#### Data block

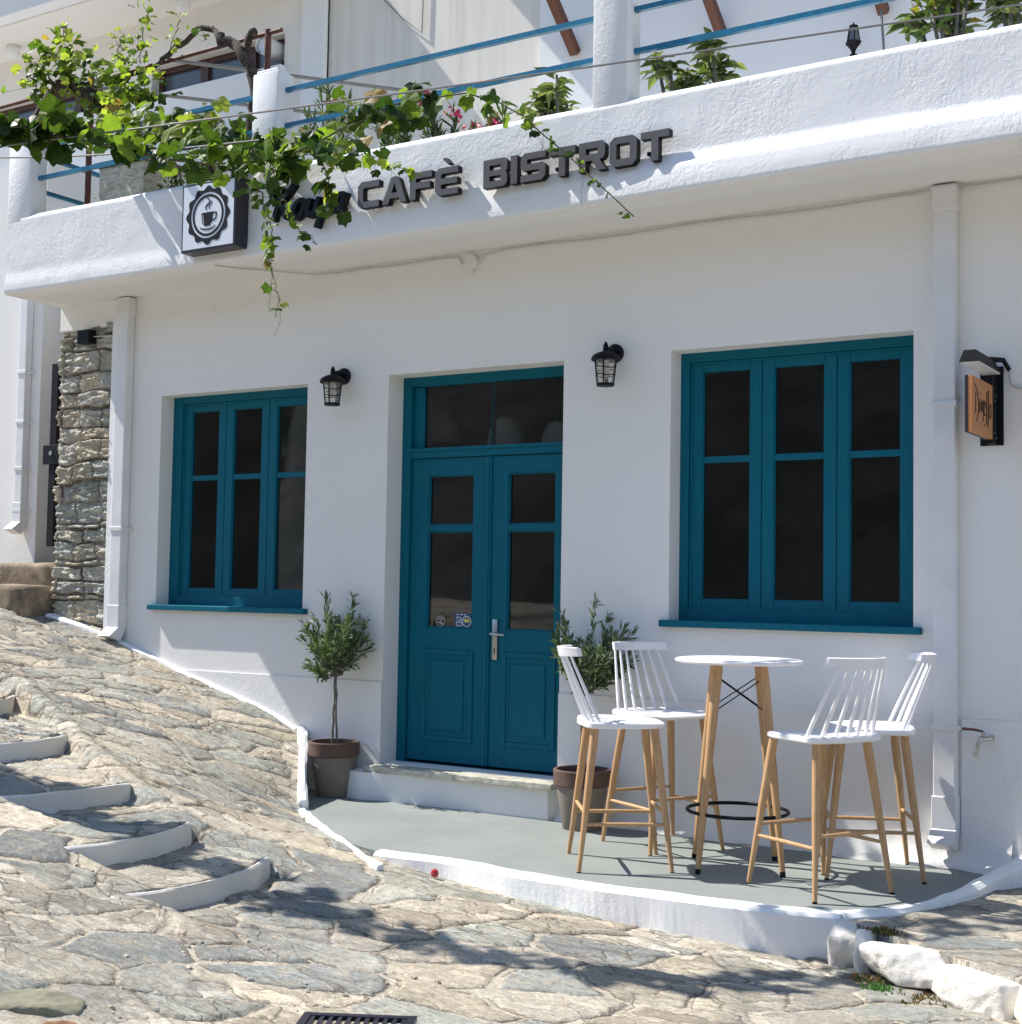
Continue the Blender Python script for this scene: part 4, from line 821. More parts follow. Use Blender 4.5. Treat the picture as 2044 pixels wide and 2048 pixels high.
# ------------------------------------------------------------------ terrace pergola pipes, bench
pg = empty('pipe_pergola', (-7, -.1, 3.9), label='rusty red pipe frame carrying the vine above the balcony', cat='pergola')
b = MB(); b.tube([(-10.6, -.1, 5.43), (-6.80, -.1, 5.475)], .017, 8); b.build('crossbar', m_rust, pg)
for x in (-6.93, -8.82): b = MB(); b.tube([(x, -.1, 3.86), (x, -.1, 5.50)], .024, 8); b.build('post', m_rust, pg)
for a, c in (((-9.0, -.1, 5.46), (-7.9, 1.9, 5.62)), ((-7.95, -.1, 5.47), (-6.9, 1.9, 5.64)), ((-10.3, -.1, 5.44), (-9.3, 1.9, 5.6))): b = MB(); b.tube([a, c], .015, 8); b.build('side_bar', m_wire, pg)
b = MB(); b.box(-8.52, -8.02, -.25, .15, 3.86, 4.66, .01); tag(b.build('terrace_block', m_marble, off=(-8.27, -.05, 3.86)), 'pale stone block with a reddish top behind the blue rail', 'bench')
MBt = MB(); MBt.box(-8.55, -7.98, -.28, .18, 4.662, 4.70, .008); tag(MBt.build('terracotta_slab', m_conc, off=(-8.27, -.05, 4.66)), 'reddish clay slab lying on the pale stone block', 'slab')

# ------------------------------------------------------------------ bar stools and table
def rounded(pts, r=.05, n=5):
    out = []; m = len(pts)
    for i in range(m):
        p = Vector(pts[i]); a = Vector(pts[i-1]); c = Vector(pts[(i+1) % m]); d1 = (a-p).normalized(); d2 = (c-p).normalized(); p1 = p+d1*r; p2 = p+d2*r
        for k in range(n+1):
            t = k/n; out.append(tuple((1-t)**2*p1+2*t*(1-t)*p+t*t*p2))
    return out
def make_stool():
    t = empty('bar_stool')
    out = rounded([(-.20, -.238), (.13, -.225), (.22, -.145), (.228, 0), (.22, .145), (.13, .225), (-.20, .238), (-.232, .0)], .06, 6)
    b = MB(); n = len(out); rings = [(.0, .752), (.35, .750), (.7, .753), (.9, .762), (.97, .764), (1., .757), (1., .738), (.96, .730), (.5, .728), (0., .728)]
    for s_, z in rings:
        for x_, y_ in out: b.v.append((x_*s_, y_*s_, z+(.010*(x_/.2)**2*s_ if z > .74 and x_ > 0 else 0)*(-1)))
    for i in range(len(rings)-1):
        for j in range(n): b.f.append((i*n+j, i*n+(j+1) % n, (i+1)*n+(j+1) % n, (i+1)*n+j)); b.mi.append(0)
    b.build('seat', m_chair, t, smooth=True)
    # crest rail, curved
    b = MB(); N = 16; k = 0
    for i in range(N+1):
        a = (i/N-.5)*2; yy = a*.182; xx = -.325+.06*a*a+.02*a**4; th = .012; hh = .027-.004*abs(a); z0 = 1.115+.004*abs(a)
        for dx, dz in ((-th, -hh), (th*.9, -hh*.95), (th, hh*.8), (0, hh), (-th, hh*.85)): b.v.append((xx+dx+.01*dz/hh*-.6, yy, z0+dz))
    for i in range(N):
        for j in range(5): b.f.append((i*5+j, i*5+5+j, i*5+5+(j+1) % 5, i*5+(j+1) % 5)); b.mi.append(0)
    b.f.append((0, 1, 2, 3, 4)); b.f.append(tuple(N*5+j for j in range(5))); b.mi += [0, 0]
    b.build('crest_rail', m_chair, t, smooth=True)
    for i in range(7):
        a = (i-3)/3; yb = a*.212; xb = -.185+.05*a*a; yt = a*.146; xt = -.322+.06*(a*.8)**2
        b = MB(); P = [(xb+(xt-xb)*s_, yb+(yt-yb)*s_, .75+(1.095-.75)*s_) for s_ in (0, .25, .5, .75, 1)]; b.tube(P, [.0085, .0105, .0095, .0075, .0065], 8, sq=False); b.build('spindle', m_chair, t, smooth=True)
    for sx in (-1, 1):
        for sy in (-1, 1):
            T = Vector((.155*sx, .16*sy, .728)); F_ = Vector((.24*sx, .245*sy, .0)); b = MB(); P = [T.lerp(F_, s_) for s_ in (0, .08, .45, .9, .985)]
            b.tube(P, [.021, .0225, .0195, .0125, .0115], 12); b.tube([T.lerp(F_, .985), F_], [.0118, .0118], 12, 1); b.build('leg', [m_wood, m_black], t, smooth=True)
    at = lambda sx, sy, z: Vector((.155*sx, .16*sy, .728)).lerp(Vector((.24*sx, .245*sy, 0)), 1-z/.728)
    for a, c, z in (((1, -1), (1, 1), .30), ((-1, -1), (-1, 1), .30), ((-1, -1), (1, -1), .245), ((-1, 1), (1, 1), .245)):
        b = MB(); p, q = at(*a, z), at(*c, z); b.tube([p, p.lerp(q, .5), q], [.0085, .011, .0085], 10); b.build('stretcher', m_wood, t, smooth=True)
    return t
st0 = make_stool()
spots = [((-3.475, -1.01, 0.), math.radians(36), 'white bar stool nearest the door, standing in front of the potted tree'),
 ((-3.52, -.405, 0.), math.radians(-29), 'white bar stool behind the left side of the round table against the wall'),
 ((-2.40, -.955, 0.), math.radians(152), 'white bar stool in front at the right, backrest turned to the street'),
 ((-2.335, -.405, 0.), math.radians(206), 'white bar stool at the far right beside the drainpipe')]
for i, (l, a, lab) in enumerate(spots):
    o = st0 if i == 0 else copy_tree(st0, l, a)
    o.location = l; o.rotation_euler = (0, 0, a); tag(o, lab, 'bar stool', 'white bar stools around the table')
tb = empty('bar_table', (-2.93, -.72, 0), math.radians(27), label='tall round white table on four wooden legs among the bar stools', cat='table')
b = MB(); b.lathe([(.001, 1.092), (.32, 1.092), (.333, 1.088), (.336, 1.080), (.325, 1.070), (.28, 1.066), (.001, 1.066)], (0, 0, 0), 64, cap=False); b.build('tabletop', m_chair, tb, smooth=True, off=(0, 0, 0))
for sx in (-1, 1):
    for sy in (-1, 1):
        T = Vector((.115*sx, .115*sy, 1.066)); F_ = Vector((.215*sx, .215*sy, 0)); b = MB(); P = [T.lerp(F_, s_) for s_ in (0, .1, .5, .97, 1)]
        b.tube(P[:4], [.026, .028, .022, .0145], 12); b.tube(P[3:], [.0148, .0148], 12, 1); b.build('leg', [m_wood, m_black], tb, smooth=True, off=(0, 0, 0))
b = MB(); 
for z, r in ((.30, .0095),): b.tube([(.262*math.cos(i*math.pi/24), .262*math.sin(i*math.pi/24), z) for i in range(49)], r, 10, cap=False)
b.build('foot_ring', m_black, tb, smooth=True, off=(0, 0, 0))
b = MB()
for sx, sy, tx, ty in ((1, 1, -1, 1), (-1, 1, -1, -1), (-1, -1, 1, -1), (1, -1, 1, 1)):
    for (p, q) in (((sx, sy, 1.0), (tx, ty, .82)), ((sx, sy, .82), (tx, ty, 1.0))):
        L = lambda s1, s2, z: Vector((.115*s1, .115*s2, 1.066)).lerp(Vector((.215*s1, .215*s2, 0)), 1-z/1.066)
        b.tube([L(*p), L(*q)], .0035, 6)
b.build('cross_brace', m_black, tb, off=(0, 0, 0))
# drain cover on the floor
b = MB(); b.lathe([(.001, .0045), (.085, .0045), (.09, .001)], (0, 0, 0), 36)
for i in range(-3, 4): w = math.sqrt(max(.0, .08**2-(i*.022)**2)); b.box(-w, w, i*.022-.004, i*.022+.004, .0046, .0085, .001)
tag(b.build('drain_cover', m_floor, off=(0, 0, 0)), 'round ribbed drain cover painted grey in the terrace floor', 'drain cover').location = (-2.42, -.86, .001)

# ------------------------------------------------------------------ foliage helpers
def leaf_add(b, p, d, nrm, L, w, col, droop=.2, fold=.15):
    d = d.normalized(); s = d.cross(nrm)
    if s.length < 1e-4: s = d.orthogonal()
    s.normalize(); n = s.cross(d).normalized(); k = len(b.v)
    pts = [(0, 0), (.3, .42), (.65, .46), (1, 0), (.65, -.46), (.3, -.42)]
    for t, q in pts: b.v.append(tuple(p+d*t*L+s*q*w+n*(abs(q)*w*fold*2-droop*t*t*L)))
    b.v.append(tuple(p+d*.5*L-n*(droop*.25*L)))
    for i in range(6): b.f.append((k+6, k+i, k+(i+1) % 6)); b.mi.append(0)
    b.col += [col]*7
GL = []
for a, r in ((0, 1.), (12, .84), (28, .74), (40, .76), (56, .93), (70, .80), (92, .72), (108, .80), (124, .84), (140, .68), (160, .60), (176, .30)): GL.append((math.radians(a), r))
GL = GL+[(-a, r) for a, r in GL[::-1] if 0 < a < math.pi-.01]
def grape_leaf(b, p, d, nrm, size, col, cup=.25):
    d = d.normalized(); s = d.cross(nrm)
    if s.length < 1e-4: s = d.orthogonal()
    s.normalize(); n = s.cross(d).normalized(); k = len(b.v); ph = random.random()*6
    b.v.append(tuple(p+d*.32*size))
    cc = tuple(x*1.1 for x in col); b.col.append(cc)
    for a, r in GL:
        r = r*size*(.62)*(1+.08*random.uniform(-1, 1)); q = p+d*(.32*size+math.cos(a)*r)+s*math.sin(a)*r+n*(-cup*r*r/size*1.6+.10*size*math.sin(3*a+ph)*r/size)
        b.v.append(tuple(q)); b.col.append(col)
    m = len(GL)
    for i in range(m): b.f.append((k, k+1+i, k+1+(i+1) % m)); b.mi.append(0)
rv = lambda s=1: Vector((random.gauss(0, s), random.gauss(0, s), random.gauss(0, s)))
def path_pt(P, t):
    L = [0]; 
    for i in range(1, len(P)): L.append(L[-1]+(Vector(P[i])-Vector(P[i-1])).length)
    d = t*L[-1]
    for i in range(1, len(P)):
        if d <= L[i] or i == len(P)-1:
            f = (d-L[i-1])/(L[i]-L[i-1]); return Vector(P[i-1]).lerp(Vector(P[i]), f), (Vector(P[i])-Vector(P[i-1])).normalized()
def wiggle(P, n, a):
    out = []
    for i in range(n+1):
        p, _ = path_pt(P, i/n); out.append(p+rv(a) if 0 < i < n else p)
    return out
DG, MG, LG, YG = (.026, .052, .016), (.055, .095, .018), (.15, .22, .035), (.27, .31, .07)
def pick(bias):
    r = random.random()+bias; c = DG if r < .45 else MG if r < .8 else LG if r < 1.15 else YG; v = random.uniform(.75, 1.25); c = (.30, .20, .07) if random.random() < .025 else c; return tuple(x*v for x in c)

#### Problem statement
Give again exactly the lines running from the beginning of the material above through the line that contains "MBt = MB();", and leave out every picture.

#### Response to the task
Continue the Blender Python script for this scene: part 4, from line 821. More parts follow. Use Blender 4.5. Treat the picture as 2044 pixels wide and 2048 pixels high.
# ------------------------------------------------------------------ terrace pergola pipes, bench
pg = empty('pipe_pergola', (-7, -.1, 3.9), label='rusty red pipe frame carrying the vine above the balcony', cat='pergola')
b = MB(); b.tube([(-10.6, -.1, 5.43), (-6.80, -.1, 5.475)], .017, 8); b.build('crossbar', m_rust, pg)
for x in (-6.93, -8.82): b = MB(); b.tube([(x, -.1, 3.86), (x, -.1, 5.50)], .024, 8); b.build('post', m_rust, pg)
for a, c in (((-9.0, -.1, 5.46), (-7.9, 1.9, 5.62)), ((-7.95, -.1, 5.47), (-6.9, 1.9, 5.64)), ((-10.3, -.1, 5.44), (-9.3, 1.9, 5.6))): b = MB(); b.tube([a, c], .015, 8); b.build('side_bar', m_wire, pg)
b = MB(); b.box(-8.52, -8.02, -.25, .15, 3.86, 4.66, .01); tag(b.build('terrace_block', m_marble, off=(-8.27, -.05, 3.86)), 'pale stone block with a reddish top behind the blue rail', 'bench')
MBt = MB(); MBt.box(-8.55, -7.98, -.28, .18, 4.662, 4.70, .008); tag(MBt.build('terracotta_slab', m_conc, off=(-8.27, -.05, 4.66)), 'reddish clay slab lying on the pale stone block', 'slab')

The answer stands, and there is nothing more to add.